Wike, Sofia January 2017 (has links)
The aim of this essay is to explore motherhood in two postcolonial literary works by African American author Toni Morrison and British author Caryl Phillips, who was born in the Caribbean. The essay is based on Morrison’s award winning novel Beloved, which was published in 1987 and was inspired by the escaping African American slave Margareth Garner. It is set just after the American Civil War and the novels deals with the trauma of slavery from the perspective of Sethe, a slave who kills her own daughter to save her from slavery.
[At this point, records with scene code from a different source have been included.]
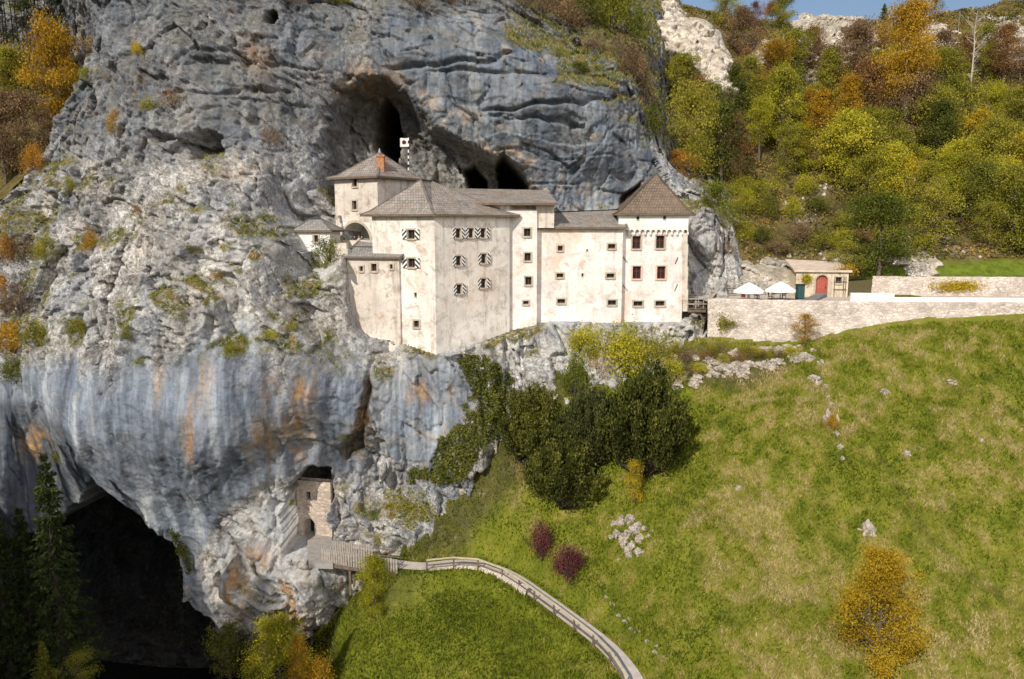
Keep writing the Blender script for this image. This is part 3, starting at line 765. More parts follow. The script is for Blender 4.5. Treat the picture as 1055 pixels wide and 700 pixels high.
def loft_roof(name, mat, rings, parent=None, thick=.22, under=True):
    """rings of equal length from the eave up; thick = depth of the eave board"""
    mb = MB(); n = len(rings[0])
    for a, b in zip(rings, rings[1:]):
        for j in range(n):
            p = [Vector(x) for x in (a[j], a[(j + 1) % n], b[(j + 1) % n], b[j])]
            e = (p[1] - p[0]); 
            if e.length < 1e-4: continue
            e.normalize()
            hgt = lambda x: ((x - p[0]) - e * (x - p[0]).dot(e)).length
            mb.face(p, 0, [((x - Vector((0, 0, 0))).dot(e), hgt(x) + a[j][2] * 1.3) for x in p])
    for a, b in zip(rings, rings[1:]):
        for j in range(n):
            mb.bar(Vector(a[j]), Vector(b[j]), .22, .10)
    last_ = [Vector(x) for x in rings[-1]]
    for j in range(n):
        if (last_[j] - last_[(j + 1) % n]).length > .3: mb.bar(last_[j], last_[(j + 1) % n], .26, .14)
    lo = [Vector(x) - Vector((0, 0, thick)) for x in rings[0]]
    for j in range(n): mb.face([lo[j], lo[(j + 1) % n], rings[0][(j + 1) % n], rings[0][j]], 1)
    mb.face(lo[::-1], 1)
    return mb.build(name, [mat, M['timber']], parent or castle)
def grow(foot, o):
    """offset a convex counter-clockwise footprint outwards"""
    out = []; n = len(foot)
    for i in range(n):
        p, c, q = Vector(foot[i - 1][:2]), Vector(foot[i][:2]), Vector(foot[(i + 1) % n][:2])
        d1 = (c - p).normalized(); d2 = (q - c).normalized()
        n1 = Vector((d1.y, -d1.x)); n2 = Vector((d2.y, -d2.x))
        k = n1 + n2; k = k / max(.3, k.dot(n1)) if k.length else n1
        out.append(c + k * o)
    return out
def ring(foot, z): return [Vector((p[0], p[1], z)) for p in foot]
xy = lambda v: (v[0], v[1])

# 1 great hall, two walls meeting in a corner
hL, hC = P(384, 260, 76.1), P(448, 260, 74.0)
hd = Vector((.79, .613, 0)).normalized()
hR = hC + hd * 9.4
hB = hL + hd * 9.4
hall = [xy(hL), xy(hC), xy(hR), xy(hB)]
ze = P(448, 220.5, 74.0).z
op = {0: [], 1: []}
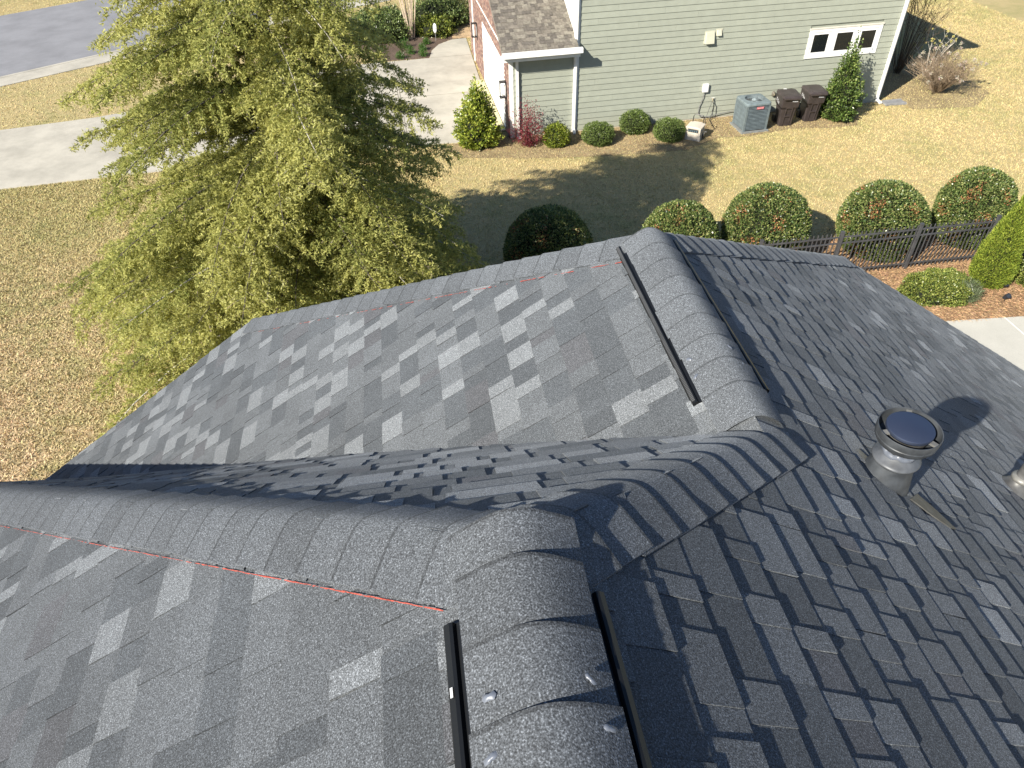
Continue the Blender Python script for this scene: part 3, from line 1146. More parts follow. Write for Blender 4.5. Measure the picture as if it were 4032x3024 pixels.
nh = thing('neighbouring_house', 'pale green house with lap siding and a tan shingled garage roof', 'house', H((5.5, 5, 0)))
SAGE = (0.300, 0.318, 0.262)
WH = (0.74, 0.74, 0.71)
EX = 0.178
LW, LD, HW = 11.0, 11.5, 5.35
mb = MB()
mb.box(0.03, LW - 0.03, 0.02, LD, -0.1, HW, SAGE, H)
mb.box(-2.05, 0.03, 0.02, 9.0, -0.1, 2.55, SAGE, H)
wall = mb.build('wall', 'paint', nh)
wall['label'] = 'long sage green side wall'

def board(x0, x1, z0, r, mbx, y=0.0, fr=H, inv=False):
    k = r.uniform(0.965, 1.03)
    tn = tuple(c * k for c in SAGE)
    z1 = z0 + EX + 0.028
    yb, yt = -0.027, -0.006
    vs = [(x0, y + yb, z0), (x1, y + yb, z0), (x1, y + yt, z1), (x0, y + yt, z1), (x0, y + 0.015, z0), (x1, y + 0.015, z0)]
    mbx.add([fr(p) for p in vs], [(0, 1, 2, 3), (4, 5, 1, 0), (0, 3, 4), (1, 5, 2)], tn)

WINX, WINZ = (7.78, 10.32), (1.70, 2.60)
r = random.Random(3)
row = 0
upper = MB()
z = 0.06
while z < HW:
    cuts = [0.12]
    x = 0.12 + [1.0, 3.1, 2.0, 0.5, 2.7][row % 5] + r.uniform(-.2, .2)
    while x < LW - 0.35:
        cuts.append(x)
        x += 3.05 + r.uniform(-0.5, 0.3)
    cuts.append(LW - 0.13)
    for a, b in zip(cuts[:-1], cuts[1:]):
        segs = [(a + 0.0015, b - 0.0015)]
        if z + EX > WINZ[0] and z < WINZ[1] - 0.02:
            segs = []
            if a < WINX[0]:
                segs.append((a + .0015, min(b, WINX[0])))
            if b > WINX[1]:
                segs.append((max(a, WINX[1]), b - .0015))
        for s0, s1_ in segs:
            if s1_ - s0 < 0.03:
                continue
            if z < 4.3:
                m1 = MB()
                board(s0, s1_, z, r, m1)
                m1.build('siding_board', 'paint', wall)
            else:
                board(s0, s1_, z, r, upper)
    if z < 2.35:
        m1 = MB()
        board(-1.98, -0.06, z, r, m1)
        m1.build('siding_board', 'paint', wall)
    z += EX
    row += 1
o = upper.build('upper_siding', 'paint', wall)
o['kind'] = 'stuff'
mb = MB()   # concrete foundation strip
mb.box(-2.05, LW, -0.012, 0.05, -0.1, 0.07, (0.42, 0.40, 0.34), H)
mb.build('foundation', 'generic', nh)
for (x0, x1, y0, y1, z0, z1) in ((LW - 0.13, LW + 0.02, -0.028, 0.0, 0.0, HW), (LW, LW + 0.028, -0.0, 0.14, 0.0, HW), (-0.05, 0.12, -0.030, 0.0, 0.0, HW), (-2.12, -1.98, -0.028, 0.0, 0.0, 2.5)):
    m1 = MB()
    m1.box(x0, x1, y0, y1, z0, z1, WH, H)
    m1.build('corner_board', 'paint', nh)

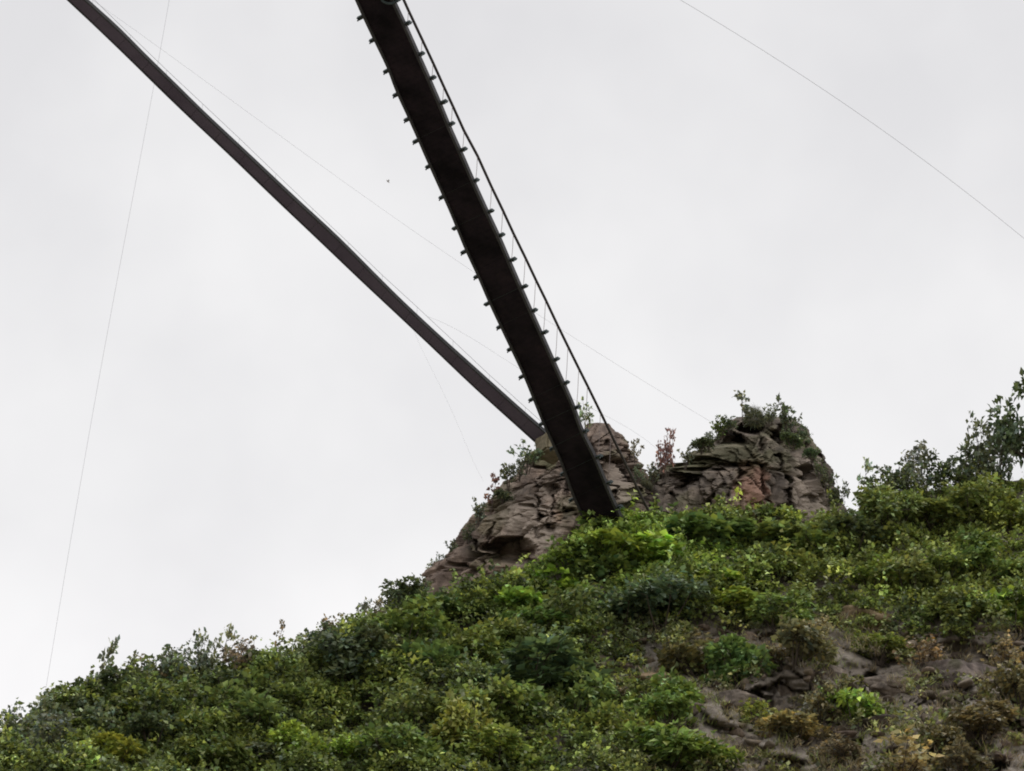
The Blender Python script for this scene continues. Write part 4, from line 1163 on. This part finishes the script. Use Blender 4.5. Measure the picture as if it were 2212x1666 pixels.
# ------------------------------------------------------------------ overcast daylight
w = bpy.data.worlds.new('World'); sc.world = w; w.use_nodes = True
nt = w.node_tree; bg = nt.nodes['Background']
SUN_EL, SUN_AZ = math.radians(72), math.radians(125)
sky = N(nt, 'ShaderNodeTexSky', sky_type='NISHITA', sun_disc=False, sun_elevation=SUN_EL, sun_rotation=SUN_AZ)
tc = N(nt, 'ShaderNodeTexCoord')
cl = N(nt, 'ShaderNodeTexNoise'); cl.inputs['Scale'].default_value = 13; cl.inputs['Detail'].default_value = 4; cl.inputs['Roughness'].default_value = .5
nt.links.new(tc.outputs['Generated'], cl.inputs['Vector'])
sep = N(nt, 'ShaderNodeSeparateXYZ'); nt.links.new(tc.outputs['Generated'], sep.inputs[0])
grad = ramp(nt, sep.outputs[2], [(.0, (.9, .9, .905)), (.425, (1.02, 1.005, 1.01)), (.50, (.9, .895, .9)), (.60, (.82, .815, .825)), (1.0, (.8, .8, .81))])
cm = ramp(nt, cl.outputs[0], [(.36, (.93, .93, .94)), (.64, (1.04, 1.04, 1.04))])
cloud = mixc(nt, 1.0, grad, cm, 'MULTIPLY')
up = N(nt, 'ShaderNodeVectorMath', operation='SCALE'); up.inputs['Scale'].default_value = 10.0
nt.links.new(cloud, up.inputs[0])
nt.links.new(mixc(nt, .985, sky.outputs[0], up.outputs[0]), bg.inputs[0]); bg.inputs[1].default_value = .1
ld = bpy.data.lights.new('sun', 'SUN'); ld.energy = 1.5; ld.angle = math.radians(25); ld.color = (1, .97, .92)
sun = bpy.data.objects.new('sun', ld); C.objects.link(sun)
sd = Vector((math.sin(SUN_AZ) * math.cos(SUN_EL), math.cos(SUN_AZ) * math.cos(SUN_EL), math.sin(SUN_EL)))
sun.rotation_euler = sd.to_track_quat('Z', 'Y').to_euler()

sc.render.engine = 'CYCLES'
sc.cycles.filter_width = 1.9
sc.cycles.max_bounces = 6; sc.cycles.diffuse_bounces = 4; sc.cycles.transparent_max_bounces = 4
sc.cycles.use_denoising = True; sc.cycles.denoiser = 'OPENIMAGEDENOISE'
sc.view_settings.view_transform = 'Standard'; sc.view_settings.look = 'None'
sc.view_settings.exposure = 0; sc.view_settings.gamma = 1
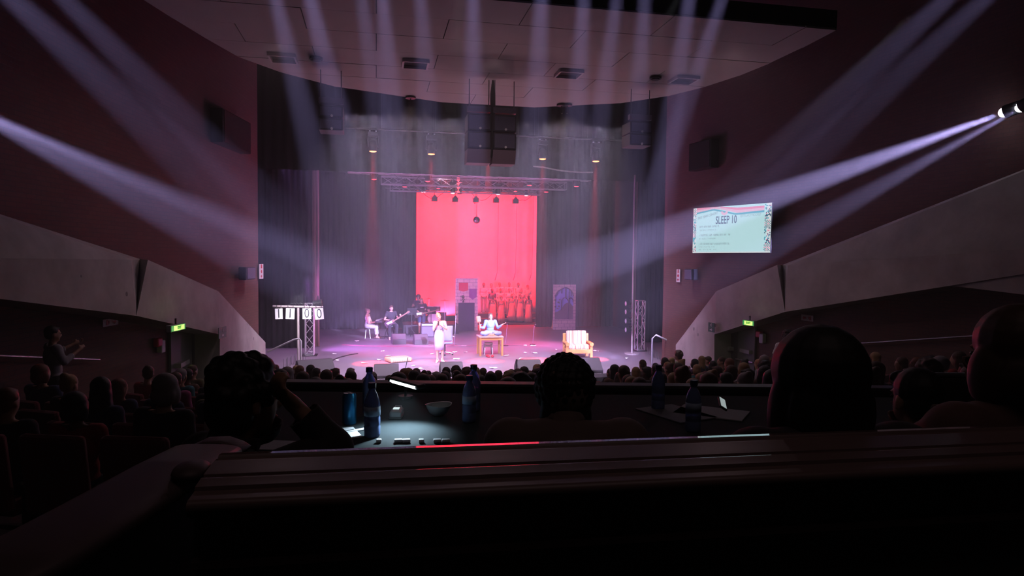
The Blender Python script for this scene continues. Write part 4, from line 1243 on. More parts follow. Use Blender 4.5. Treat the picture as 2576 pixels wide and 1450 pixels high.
# seated, cross-legged, arms out, palm up, holding a brush-like wooden mallet in the right hand
J = base_joints(); dz = -.86
for k in J: J[k] = J[k] + V((0, 0, dz))
J['pel'] = V((0, .06, .10)); J['waist'] = V((0, .06, .22)); J['chest'] = V((0, .05, .40)); J['neck'] = V((0, .04, .565)); J['head'] = V((0, .02, .71))
for s, k in ((-1, 'R'), (1, 'L')):
    J['hp' + k] = V((s * .09, .04, .09)); J['kn' + k] = V((s * .33, -.14, .10)); J['an' + k] = V((-s * .06, -.28, .05)); J['sh' + k] = V((s * .175, .04, .52))
J['elR'] = V((-.26, -.02, .29)); J['wrR'] = V((-.42, -.14, .33)); J['elL'] = V((.27, -.02, .29)); J['wrL'] = V((.43, -.12, .42))
actor, me = figure('woman in a pale blue wrap top sitting cross-legged on the table with arms out', TP + V((.02, .0, TH)), .0, J, SK_L, 'long', 'brown', rx(-.05), 1.0, vox=.012,
     hands={'R': ((-.1, -.3, .9), (.7, -.7, 0), 1.5), 'L': ((.75, -.3, .35), (0, 0, 1), .35)}, footdir={'R': (1, -.1, 0), 'L': (-1, -.1, 0)})
garment('wrap_top', me, J, rule_shirt(1.75, .60, .06, .26), .014, CBLUE, actor)
garment('loose_trousers', me, J, rule_pants(1.7), .018, CPBL, actor, puff=.01)
bm = B(); p = V((-.44, -.19, .33))
cyl(bm, p + V((.015, 0, -.12)), p + V((-.02, -.02, .24)), .017, .02, 10); bbox(bm, p + V((-.045, -.02, .30)), (.17, .09, .24), .04, ry(-.15))
tag(obj('wooden_brush', bm, mat('brush_wood', (.32, .13, .07), .5), loc=TP + V((.02, 0, TH))), 'big brown wooden brush held upright by the woman on the table', 'brush')
# stool and red clogs beneath
sp = atZ(1228, 893) + V((0, .05, 0))
t = thing('stool', 'pale grey plastic stool under the table', 'stool', sp)
mm = mat('stool_grey', (.55, .55, .56), .5)
bm = B(); bbox(bm, (0, 0, .44), (.32, .30, .05), .02); obj('seat', bm, mm, t)
for sx in (-1, 1):
    for sy in (-1, 1):
        bm = B(); tube(bm, [(sx * .13, sy * .12, .42), (sx * .155, sy * .145, .01)], [.028, .02], 6); obj('leg', bm, mm, t)
bm = B(); box(bm, (0, -.135, .33), (.26, .015, .05)); box(bm, (0, .135, .33), (.26, .015, .05)); obj('stretcher', bm, mm, t)
for s, nm2 in ((-1, 'left'), (1, 'right')):
    c = atZ(1233 + s * 6, 899)
    bm = B(); cap(bm, (0, .08, .04), (0, -.06, .042), .045, .055, 12); cap(bm, (0, -.06, .042), (0, -.12, .035), .055, .04, 12)
    tag(meshobj('clog', remesh(bm, .012, 2), mat('clog_red', (.60, .03, .05), .4), loc=c), 'red clog on the floor under the table, %s one of the pair' % nm2, 'shoe', 'red clogs under the table').rotation_euler = (0, 0, -s * .25)

# armchair with striped cushions
def stripe_mat(name, cols, sc, axis='X'):
    m = bpy.data.materials.new(name); m.use_nodes = True; nt = m.node_tree; b = nt.nodes['Principled BSDF']
    tc = nt.nodes.new('ShaderNodeTexCoord'); sp_ = nt.nodes.new('ShaderNodeSeparateXYZ'); mu = nt.nodes.new('ShaderNodeMath'); mu.operation = 'MULTIPLY'; mu.inputs[1].default_value = sc
    fr = nt.nodes.new('ShaderNodeMath'); fr.operation = 'FRACT'; r = nt.nodes.new('ShaderNodeValToRGB'); r.color_ramp.interpolation = 'CONSTANT'
    el = r.color_ramp.elements; el[0].position = 0; el[0].color = (*cols[0][1], 1); el[1].position = cols[1][0]; el[1].color = (*cols[1][1], 1)
    for p_, c in cols[2:]: e = el.new(p_); e.color = (*c, 1)
    nt.links.new(tc.outputs['Object'], sp_.inputs[0]); nt.links.new(sp_.outputs[axis], mu.inputs[0]); nt.links.new(mu.outputs[0], fr.inputs[0]); nt.links.new(fr.outputs[0], r.inputs[0]); nt.links.new(r.outputs[0], b.inputs['Base Color'])
    b.inputs['Roughness'].default_value = .85; MATS[name] = m; return m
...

The second novel on which this essay is based is Caryl Phillips’ novel Crossing the River, which was published 1993 and focused on the African diaspora from different perspectives. Crossing the River is a non-chronological narrative covering four different characters (three African American people and one white slave trader during the eighteenth century). This essay, however, only deals with the last of the four narratives depicting white British Joyce who mothers a child with African American soldier Travis. The hypothesis on which the essay is based is that the institution of American slavery has denied the female protagonists in the two novels, Sethe and Joyce, their maternal selves. The analysis revealed that both women suffer from racial domination, and race, or simply skin color, is what leads to the maternal loss of the two protagonists. Both authors depict the world of the colonizer and the colonized and they address the common pain and guilt shared by black as well as white people.